## EXERCISE PROMPT
Filter the listing below, copying every line in which the word "scene" appears.

## GIVEN DATA

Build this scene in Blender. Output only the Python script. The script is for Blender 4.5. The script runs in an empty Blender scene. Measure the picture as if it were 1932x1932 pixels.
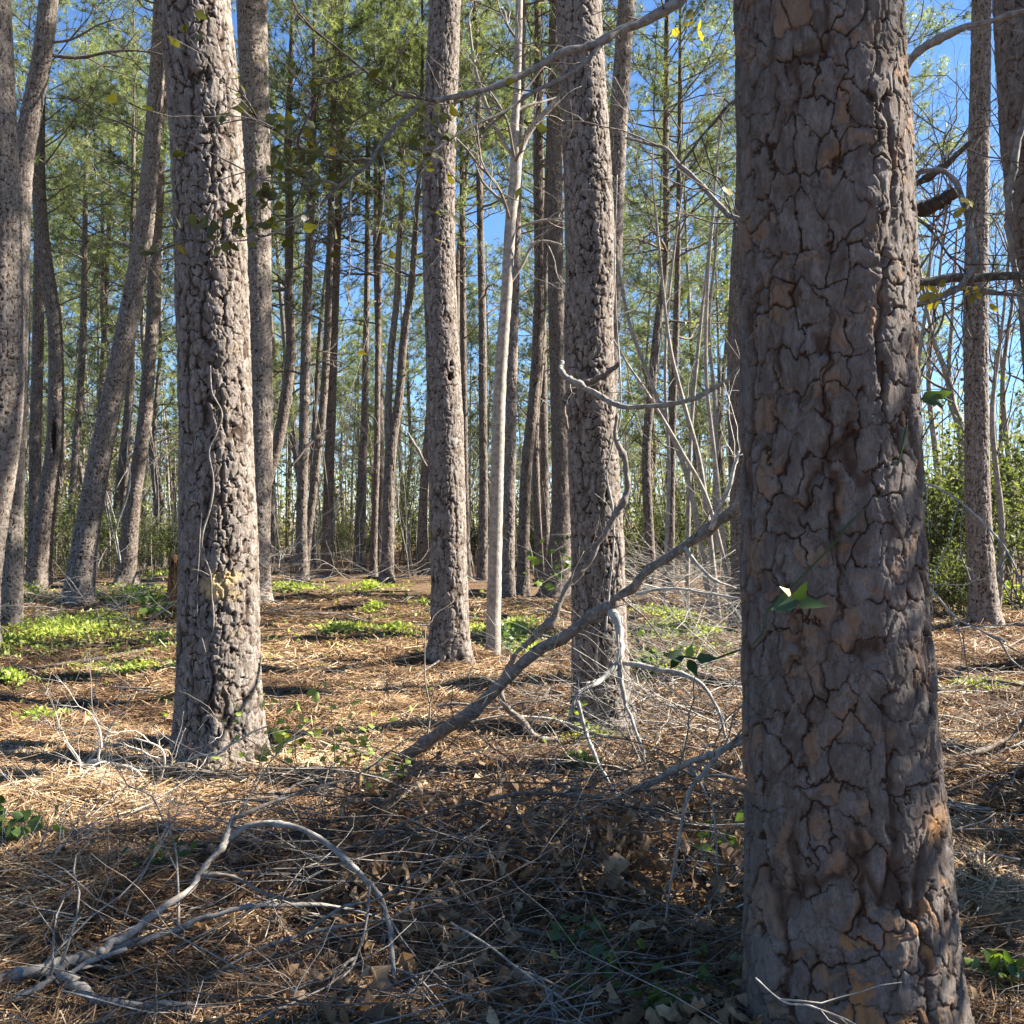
import bpy, math, random
import numpy as np
from mathutils import Vector

R = np.random.default_rng(7)
random.seed(7)
sc = bpy.context.scene
col = sc.collection
W = 1932.0            # picture units used for measuring the photograph
HOR = 985.0           # height of the horizon in those units
EYE = 1.6
F = 1932.0            # focal length in the same units


# ------------------------------------------------------------------ ground height
def gz(x, y):
    x = np.asarray(x, float); y = np.asarray(y, float)
    z = 0.035*np.sin(x*0.9+1.3)*np.sin(y*0.8+0.4) + 0.03*np.sin(x*1.9+y*1.3) \
        + 0.028*np.sin(x*3.7-y*2.9+1.0) + 0.020*np.sin(x*6.1+y*7.3) + 0.010*np.sin(9.3*x-4.1*y+2.0)
    z = z + 0.10*np.exp(-(((x+2.1)/1.5)**2+((y-5.6)/0.7)**2)) + 0.10*np.exp(-(((x+1.9)/1.3)**2+((y-4.4)/0.6)**2))
    z = z + 0.10*np.exp(-(((x-0.15)/0.95)**2+((y-4.6)/0.55)**2))
    z = z + 0.06*np.exp(-(((x+0.9)/0.8)**2+((y-11.6)/0.8)**2))
    return z


def at(u, v, d):
    return np.array([(u-966.0)/F*d, d, EYE-(v-HOR)/F*d])


def ground(u, v):
    d = EYE*F/(v-HOR)
    p = at(u, v, d); p[2] = float(gz(p[0], p[1])); return p


# ------------------------------------------------------------------ mesh collector
class Geo:
    def __init__(self):
        self.v = []; self.n = 0; self.q = []; self.t = []; self.qm = []; self.tm = []
        self.tint = []; self.bark = []; self.fresh = []

    def add(self, v, q=None, t=None, tint=0.5, mat=0, bark=0.5, fresh=0.0):
        v = np.asarray(v, float).reshape(-1, 3); k = len(v)
        if q is not None and len(q):
            q = np.asarray(q).reshape(-1, 4); self.q.append(q+self.n); self.qm.append(np.full(len(q), mat))
        if t is not None and len(t):
            t = np.asarray(t).reshape(-1, 3); self.t.append(t+self.n); self.tm.append(np.full(len(t), mat))
        self.v.append(v); self.n += k
        self.tint.append(np.broadcast_to(np.asarray(tint, float), (k,)))
        self.bark.append(np.broadcast_to(np.asarray(bark, float), (k,)))
        self.fresh.append(np.broadcast_to(np.asarray(fresh, float), (k,)))

    def mesh(self, name, mats, smooth=True):
        me = bpy.data.meshes.new(name)
        v = np.concatenate(self.v)
        q = np.concatenate(self.q) if self.q else np.zeros((0, 4), int)
        t = np.concatenate(self.t) if self.t else np.zeros((0, 3), int)
        me.vertices.add(len(v)); me.vertices.foreach_set('co', v.astype(np.float32).ravel())
        loops = np.concatenate([q.ravel(), t.ravel()]).astype(np.int32)
        me.loops.add(len(loops)); me.loops.foreach_set('vertex_index', loops)
        starts = np.concatenate([np.arange(len(q))*4, len(q)*4+np.arange(len(t))*3]).astype(np.int32)
        me.polygons.add(len(starts)); me.polygons.foreach_set('loop_start', starts)
        mi = np.concatenate((self.qm+self.tm) or [np.zeros(0)]).astype(np.int32)
        me.polygons.foreach_set('material_index', mi)
        me.polygons.foreach_set('use_smooth', np.full(len(starts), smooth, bool))
        for nm, arr in (('tint', self.tint), ('bark', self.bark), ('fresh', self.fresh)):
            a = me.attributes.new(nm, 'FLOAT', 'POINT')
            a.data.foreach_set('value', np.concatenate(arr).astype(np.float32))
        for m in (mats if isinstance(mats, (list, tuple)) else [mats]):
            me.materials.append(m)
        me.update(calc_edges=True); me.validate()
        return me

    def build(self, name, mats, parent=None, smooth=True):
        return put(name, self.mesh(name, mats, smooth), parent)


def put(name, me, parent=None, loc=None, rotz=None, scale=None):
    o = bpy.data.objects.new(name, me); col.objects.link(o)
    if parent is not None: o.parent = parent
    if loc is not None: o.location = [float(a) for a in loc]
    if rotz is not None: o.rotation_euler = (0, 0, rotz)
    if scale is not None: o.scale = (scale,)*3 if np.isscalar(scale) else scale
    return o


def tag(o, label=None, cat=None, group=None, kind=None):
    if label: o['label'] = label
    if cat: o['category'] = cat
    if group: o['group'] = group
    if kind: o['kind'] = kind
    return o


def empty(name, label, cat, group=None, loc=(0, 0, 0)):
    o = bpy.data.objects.new(name, None); col.objects.link(o); o.location = [float(a) for a in loc]
    o.empty_display_size = 0.2
    return tag(o, label, cat, group)


def spline(P, n):
    P = np.asarray(P, float)
    if len(P) == 2:
        t = np.linspace(0, 1, n)[:, None]; return P[0]*(1-t)+P[1]*t
    Q = np.vstack([2*P[0]-P[1], P, 2*P[-1]-P[-2]])
    s = np.linspace(0, len(P)-1-1e-6, n); i = s.astype(int); t = (s-i)[:, None]
    a, b, c, d = Q[i], Q[i+1], Q[i+2], Q[i+3]
    return 0.5*((2*b)+(-a+c)*t+(2*a-5*b+4*c-d)*t**2+(-a+3*b-3*c+d)*t**3)


def tube(g, P, r, sides=5, n=None, tint=0.5, mat=0, rough=0.0, cap=True, bark=0.5, kink=0.0):
    """A tapered, slightly knobbly limb through the points P with radii r."""
    P = np.asarray(P, float); r = np.atleast_1d(np.asarray(r, float))
    if len(r) == 2 and len(P) != 2: r = np.linspace(r[0], r[1], len(P))
    if len(r) == 1: r = np.full(len(P), r[0])
    n = n or max(2, (len(P)-1)*3+1)
    C = spline(P, n); rr = np.interp(np.linspace(0, 1, n), np.linspace(0, 1, len(r)), r)
    if kink:
        k_ = R.normal(size=(max(4, n//3), 3)); q_ = np.linspace(0, 1, len(k_))
        C = C+kink*rr[:, None]*np.stack([np.interp(np.linspace(0, 1, n), q_, k_[:, a]) for a in range(3)], 1)
        rr = rr*(1+0.13*np.interp(np.linspace(0, 1, n), q_, k_[:, 0])); b_ = R.integers(1, n, max(1, n//9)); rr[b_] *= 1.35
    T = np.gradient(C, axis=0); T /= np.linalg.norm(T, axis=1, keepdims=True)+1e-9
    ref = np.array([0.31, 0.2, 0.93]) if abs(T[:, 2]).mean() < 0.8 else np.array([1.0, 0.1, 0.05])
    A = np.cross(T, ref); A /= np.linalg.norm(A, axis=1, keepdims=True)+1e-9
    B = np.cross(T, A)
    th = np.arange(sides)*2*np.pi/sides
    rad = rr[:, None]*np.ones(sides)
    if rough: rad = rad*(1+rough*R.normal(size=(n, sides)).clip(-2, 2))
    V = C[:, None, :]+rad[..., None]*(np.cos(th)[None, :, None]*A[:, None, :]+np.sin(th)[None, :, None]*B[:, None, :])
    idx = np.arange(n*sides).reshape(n, sides)
    q = np.stack([idx[:-1], np.roll(idx, -1, 1)[:-1], np.roll(idx, -1, 1)[1:], idx[1:]], -1).reshape(-1, 4)
    V = V.reshape(-1, 3); t = None
    if cap:
        V = np.vstack([V, C[0]-T[0]*rr[0]*0.3, C[-1]+T[-1]*rr[-1]*0.3])
        k = n*sides; j = np.arange(sides)
        t = np.vstack([np.stack([np.full(sides, k), (j+1) % sides, j], 1),
                       np.stack([np.full(sides, k+1), (n-1)*sides+j, (n-1)*sides+(j+1) % sides], 1)])
    g.add(V, q, t, tint, mat, bark)
    return C


def unit(v):
    return v/(np.linalg.norm(v)+1e-9)


def grow(g, p, d, L, r, lvl, tint=0.5, wig=0.25, up=0.0, nsub=(3, 5), tips=None, mat=0, spread=(0.5, 0.95), keep=0.5):
    """A branching limb: its own tube, then lvl generations of side twigs."""
    n = 6; P = [np.asarray(p, float)]; d = unit(np.asarray(d, float)); D = [d]
    for k in range(n):
        d = unit(d+R.normal(size=3)*wig+np.array([0, 0, up])); P.append(P[-1]+d*L/n); D.append(d)
    tube(g, P, np.linspace(r, r*0.4, n+1), sides=6 if r > 0.015 else (4 if r > 0.005 else 3), n=(13 if r > 0.006 else 7), tint=np.clip(tint+R.normal()*0.06, 0, 1), mat=mat)
    if tips is not None: tips.append((P[-1], d)); tips.append((P[-3], d))
    if lvl > 0:
        for k in range(R.integers(nsub[0], nsub[1]+1)):
            i = R.integers(2, n+1); a = R.uniform(*spread)
            s = unit(np.cross(D[i], R.normal(size=3)))
            grow(g, P[i], D[i]*math.cos(a)+s*math.sin(a), L*R.uniform(0.35, 0.65), max(r*keep*(1-0.5*i/n)*1.2, 0.0012), lvl-1, tint, wig, up, nsub, tips, mat, spread, keep)


def leaves(g, P, D, size, ratio=0.35, fold=0.25, tint=0.5, mat=0, droop=0.0):
    """Folded pointed leaves, vectorised: two triangles a side of the midrib pair."""
    P = np.asarray(P, float); N = len(P)
    if not N: return
    D = np.asarray(D, float); D = D/(np.linalg.norm(D, axis=1, keepdims=True)+1e-9)
    S = np.cross(D, R.normal(size=(N, 3))); S /= np.linalg.norm(S, axis=1, keepdims=True)+1e-9
    U = np.cross(S, D); size = np.broadcast_to(size, (N,))[:, None]
    m = P+D*size*0.45
    L = m+S*size*ratio+U*size*fold*ratio; Rr = m-S*size*ratio+U*size*fold*ratio
    tip = P+D*size-U*size*droop
    V = np.stack([P, L, tip, Rr], 1).reshape(-1, 3); k = np.arange(N)*4
    t = np.vstack([np.stack([k, k+1, k+2], 1), np.stack([k, k+2, k+3], 1)])
    g.add(V, None, t, np.repeat(np.broadcast_to(tint, (N,)), 4), mat)


def curled_leaves(g, P, D, size, tint, mat=0, curl=0.9, profile=(0.08, 0.75, 1.0, 0.62, 0.9, 0.04), ratio=0.32, nrm=None):
    """Dead or broad leaves with a curled blade: 6 x 3 points each."""
    P = np.asarray(P, float); N = len(P)
    D = np.asarray(D, float); D = D/(np.linalg.norm(D, axis=1, keepdims=True)+1e-9)
    S = np.cross(D, R.normal(size=(N, 3)) if nrm is None else np.asarray(nrm, float)+R.normal(size=(N, 3))*0.25); S /= np.linalg.norm(S, axis=1, keepdims=True)+1e-9
    U = np.cross(S, D)
    c = R.uniform(-curl, curl, N); x = R.uniform(0.1, 1.0, N)*curl
    nl = len(profile); V = np.zeros((N, nl, 3, 3))
    sz = np.broadcast_to(size, (N,))
    pos = P.copy(); ang = np.zeros(N)
    for i in range(nl):
        ang = c*i/(nl-1)*1.6
        d = D*np.cos(ang)[:, None]+U*np.sin(ang)[:, None]; u = -D*np.sin(ang)[:, None]+U*np.cos(ang)[:, None]
        if i: pos = pos+d*(sz/(nl-1))[:, None]
        w = profile[i]*ratio*sz*R.uniform(0.8, 1.2, N)
        for j, s in enumerate((-1, 0, 1)):
            V[:, i, j] = pos+S*(s*w*np.cos(x*0.8))[:, None]+u*(abs(s)*w*np.sin(x*0.8))[:, None]
    idx = np.arange(nl*3).reshape(nl, 3)
    q = np.stack([idx[:-1, :-1], idx[:-1, 1:], idx[1:, 1:], idx[1:, :-1]], -1).reshape(-1, 4)
    q = (q[None]+(np.arange(N)*nl*3)[:, None, None]).reshape(-1, 4)
    g.add(V.reshape(-1, 3), q, None, np.repeat(tint, nl*3), mat)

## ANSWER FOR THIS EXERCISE
Build this scene in Blender. Output only the Python script. The script is for Blender 4.5. The script runs in an empty Blender scene. Measure the picture as if it were 1932x1932 pixels.
sc = bpy.context.scene